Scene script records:
- - -
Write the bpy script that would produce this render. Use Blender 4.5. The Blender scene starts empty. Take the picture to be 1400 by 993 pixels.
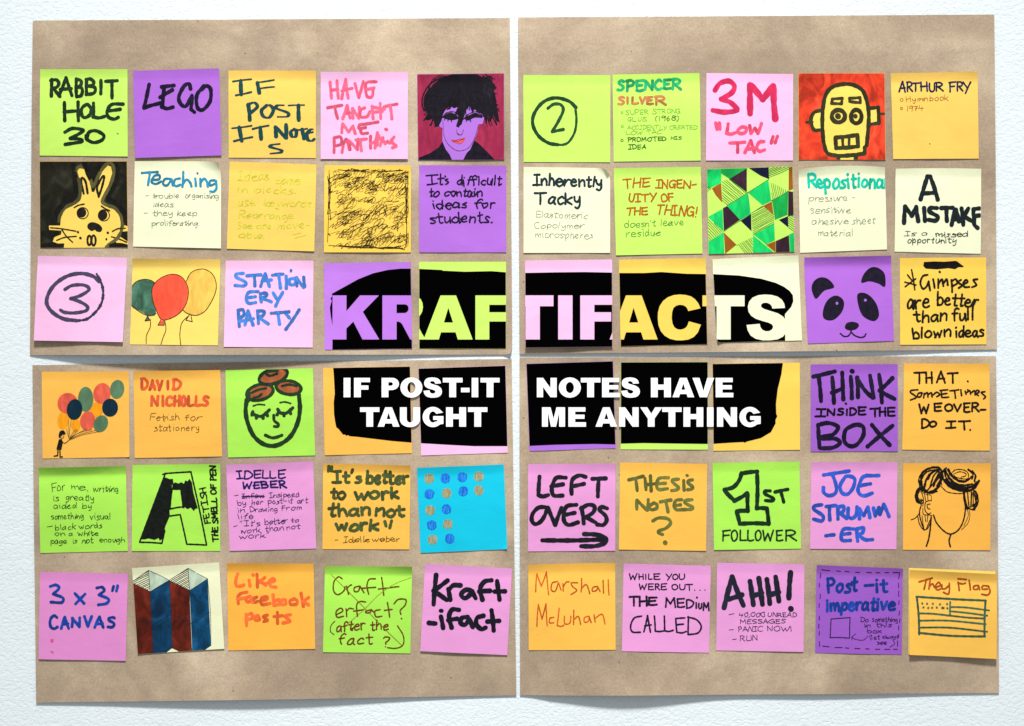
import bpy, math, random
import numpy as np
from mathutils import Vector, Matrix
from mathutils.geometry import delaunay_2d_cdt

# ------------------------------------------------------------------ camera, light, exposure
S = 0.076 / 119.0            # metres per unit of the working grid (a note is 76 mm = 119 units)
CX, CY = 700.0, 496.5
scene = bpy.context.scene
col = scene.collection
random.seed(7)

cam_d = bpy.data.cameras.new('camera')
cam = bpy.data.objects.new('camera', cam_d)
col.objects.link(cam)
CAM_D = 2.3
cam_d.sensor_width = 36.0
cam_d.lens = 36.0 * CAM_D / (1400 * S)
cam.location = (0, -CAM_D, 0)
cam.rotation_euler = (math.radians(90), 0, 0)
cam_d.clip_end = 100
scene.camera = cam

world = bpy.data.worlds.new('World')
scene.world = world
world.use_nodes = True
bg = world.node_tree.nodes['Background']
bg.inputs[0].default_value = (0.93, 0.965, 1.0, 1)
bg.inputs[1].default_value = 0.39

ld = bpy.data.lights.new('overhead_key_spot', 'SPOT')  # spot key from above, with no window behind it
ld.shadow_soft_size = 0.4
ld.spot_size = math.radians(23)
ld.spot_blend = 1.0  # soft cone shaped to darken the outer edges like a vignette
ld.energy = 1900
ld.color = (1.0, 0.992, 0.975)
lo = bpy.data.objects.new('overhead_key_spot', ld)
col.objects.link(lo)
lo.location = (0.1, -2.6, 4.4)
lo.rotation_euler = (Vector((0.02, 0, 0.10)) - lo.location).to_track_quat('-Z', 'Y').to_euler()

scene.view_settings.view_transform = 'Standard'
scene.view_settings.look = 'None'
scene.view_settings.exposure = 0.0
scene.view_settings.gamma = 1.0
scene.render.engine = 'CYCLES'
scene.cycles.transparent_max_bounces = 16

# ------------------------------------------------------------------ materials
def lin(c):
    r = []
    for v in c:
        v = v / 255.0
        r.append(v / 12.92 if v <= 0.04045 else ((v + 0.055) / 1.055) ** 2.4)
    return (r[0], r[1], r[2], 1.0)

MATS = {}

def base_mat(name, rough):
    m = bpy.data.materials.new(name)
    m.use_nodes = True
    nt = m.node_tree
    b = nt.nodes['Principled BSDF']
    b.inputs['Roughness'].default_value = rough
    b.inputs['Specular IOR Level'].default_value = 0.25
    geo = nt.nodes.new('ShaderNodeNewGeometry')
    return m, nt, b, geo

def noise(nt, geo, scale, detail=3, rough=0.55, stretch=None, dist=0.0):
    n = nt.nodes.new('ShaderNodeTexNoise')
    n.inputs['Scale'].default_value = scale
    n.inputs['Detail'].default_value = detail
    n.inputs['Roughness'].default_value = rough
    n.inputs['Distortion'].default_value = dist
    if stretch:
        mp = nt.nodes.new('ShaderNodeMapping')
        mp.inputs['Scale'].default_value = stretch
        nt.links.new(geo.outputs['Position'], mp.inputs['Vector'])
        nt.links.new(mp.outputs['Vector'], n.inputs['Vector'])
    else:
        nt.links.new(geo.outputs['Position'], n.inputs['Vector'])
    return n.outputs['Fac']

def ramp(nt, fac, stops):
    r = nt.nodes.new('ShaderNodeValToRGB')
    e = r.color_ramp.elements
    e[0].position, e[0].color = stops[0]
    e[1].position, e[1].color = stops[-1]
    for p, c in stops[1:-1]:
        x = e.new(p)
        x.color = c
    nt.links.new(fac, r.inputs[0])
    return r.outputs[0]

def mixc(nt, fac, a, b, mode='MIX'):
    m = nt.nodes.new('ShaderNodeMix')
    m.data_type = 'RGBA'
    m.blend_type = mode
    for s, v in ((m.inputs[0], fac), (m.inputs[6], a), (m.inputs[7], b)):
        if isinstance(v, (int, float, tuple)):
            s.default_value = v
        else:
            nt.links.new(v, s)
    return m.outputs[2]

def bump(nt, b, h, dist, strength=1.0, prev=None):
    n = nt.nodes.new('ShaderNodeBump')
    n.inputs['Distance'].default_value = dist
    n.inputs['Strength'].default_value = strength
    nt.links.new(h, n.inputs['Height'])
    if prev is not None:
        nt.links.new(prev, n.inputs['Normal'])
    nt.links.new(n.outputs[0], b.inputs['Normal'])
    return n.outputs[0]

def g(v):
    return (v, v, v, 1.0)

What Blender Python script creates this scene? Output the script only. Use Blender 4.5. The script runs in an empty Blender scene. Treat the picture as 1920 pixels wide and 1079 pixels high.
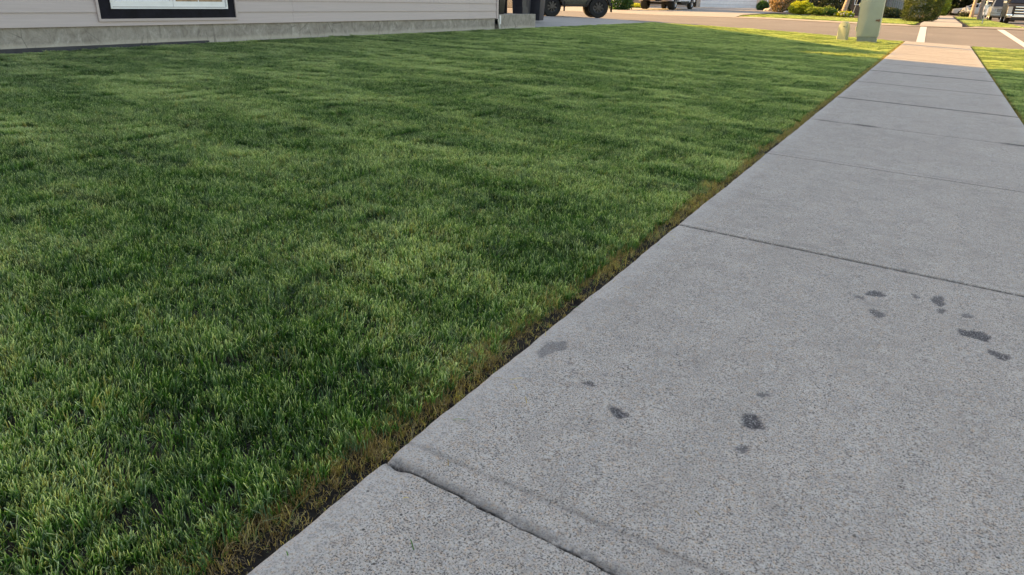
- - -
=== What is needed ===
Leave the pictures out and write out every entry exactly as given.

=== The result ===
Write the bpy script that would produce this render. Use Blender 4.5. The Blender scene starts empty. Take the picture to be 1400 by 993 pixels.
import bpy, math, random
import numpy as np
from mathutils import Vector, Matrix
from mathutils.geometry import delaunay_2d_cdt

# ------------------------------------------------------------------ camera, light, exposure
S = 0.076 / 119.0            # metres per unit of the working grid (a note is 76 mm = 119 units)
CX, CY = 700.0, 496.5
scene = bpy.context.scene
col = scene.collection
random.seed(7)

cam_d = bpy.data.cameras.new('camera')
cam = bpy.data.objects.new('camera', cam_d)
col.objects.link(cam)
CAM_D = 2.3
cam_d.sensor_width = 36.0
cam_d.lens = 36.0 * CAM_D / (1400 * S)
cam.location = (0, -CAM_D, 0)
cam.rotation_euler = (math.radians(90), 0, 0)
cam_d.clip_end = 100
scene.camera = cam

world = bpy.data.worlds.new('World')
scene.world = world
world.use_nodes = True
bg = world.node_tree.nodes['Background']
bg.inputs[0].default_value = (0.93, 0.965, 1.0, 1)
bg.inputs[1].default_value = 0.39

ld = bpy.data.lights.new('overhead_key_spot', 'SPOT')  # spot key from above, with no window behind it
ld.shadow_soft_size = 0.4
ld.spot_size = math.radians(23)
ld.spot_blend = 1.0  # soft cone shaped to darken the outer edges like a vignette
ld.energy = 1900
ld.color = (1.0, 0.992, 0.975)
lo = bpy.data.objects.new('overhead_key_spot', ld)
col.objects.link(lo)
lo.location = (0.1, -2.6, 4.4)
lo.rotation_euler = (Vector((0.02, 0, 0.10)) - lo.location).to_track_quat('-Z', 'Y').to_euler()

scene.view_settings.view_transform = 'Standard'
scene.view_settings.look = 'None'
scene.view_settings.exposure = 0.0
scene.view_settings.gamma = 1.0
scene.render.engine = 'CYCLES'
scene.cycles.transparent_max_bounces = 16

# ------------------------------------------------------------------ materials
def lin(c):
    r = []
    for v in c:
        v = v / 255.0
        r.append(v / 12.92 if v <= 0.04045 else ((v + 0.055) / 1.055) ** 2.4)
    return (r[0], r[1], r[2], 1.0)

MATS = {}

def base_mat(name, rough):
    m = bpy.data.materials.new(name)
    m.use_nodes = True
    nt = m.node_tree
    b = nt.nodes['Principled BSDF']
    b.inputs['Roughness'].default_value = rough
    b.inputs['Specular IOR Level'].default_value = 0.25
    geo = nt.nodes.new('ShaderNodeNewGeometry')
    return m, nt, b, geo

def noise(nt, geo, scale, detail=3, rough=0.55, stretch=None, dist=0.0):
    n = nt.nodes.new('ShaderNodeTexNoise')
    n.inputs['Scale'].default_value = scale
    n.inputs['Detail'].default_value = detail
    n.inputs['Roughness'].default_value = rough
    n.inputs['Distortion'].default_value = dist
    if stretch:
        mp = nt.nodes.new('ShaderNodeMapping')
        mp.inputs['Scale'].default_value = stretch
        nt.links.new(geo.outputs['Position'], mp.inputs['Vector'])
        nt.links.new(mp.outputs['Vector'], n.inputs['Vector'])
    else:
        nt.links.new(geo.outputs['Position'], n.inputs['Vector'])
    return n.outputs['Fac']

def ramp(nt, fac, stops):
    r = nt.nodes.new('ShaderNodeValToRGB')
    e = r.color_ramp.elements
    e[0].position, e[0].color = stops[0]
    e[1].position, e[1].color = stops[-1]
    for p, c in stops[1:-1]:
        x = e.new(p)
        x.color = c
    nt.links.new(fac, r.inputs[0])
    return r.outputs[0]

def mixc(nt, fac, a, b, mode='MIX'):
    m = nt.nodes.new('ShaderNodeMix')
    m.data_type = 'RGBA'
    m.blend_type = mode
    for s, v in ((m.inputs[0], fac), (m.inputs[6], a), (m.inputs[7], b)):
        if isinstance(v, (int, float, tuple)):
            s.default_value = v
        else:
            nt.links.new(v, s)
    return m.outputs[2]

def bump(nt, b, h, dist, strength=1.0, prev=None):
    n = nt.nodes.new('ShaderNodeBump')
    n.inputs['Distance'].default_value = dist
    n.inputs['Strength'].default_value = strength
    nt.links.new(h, n.inputs['Height'])
    if prev is not None:
        nt.links.new(prev, n.inputs['Normal'])
    nt.links.new(n.outputs[0], b.inputs['Normal'])
    return n.outputs[0]

def g(v):
    return (v, v, v, 1.0)

What Blender Python script creates this scene? Output the script only. Use Blender 4.5. The script runs in an empty Blender scene. Treat the picture as 1920 pixels wide and 1079 pixels high.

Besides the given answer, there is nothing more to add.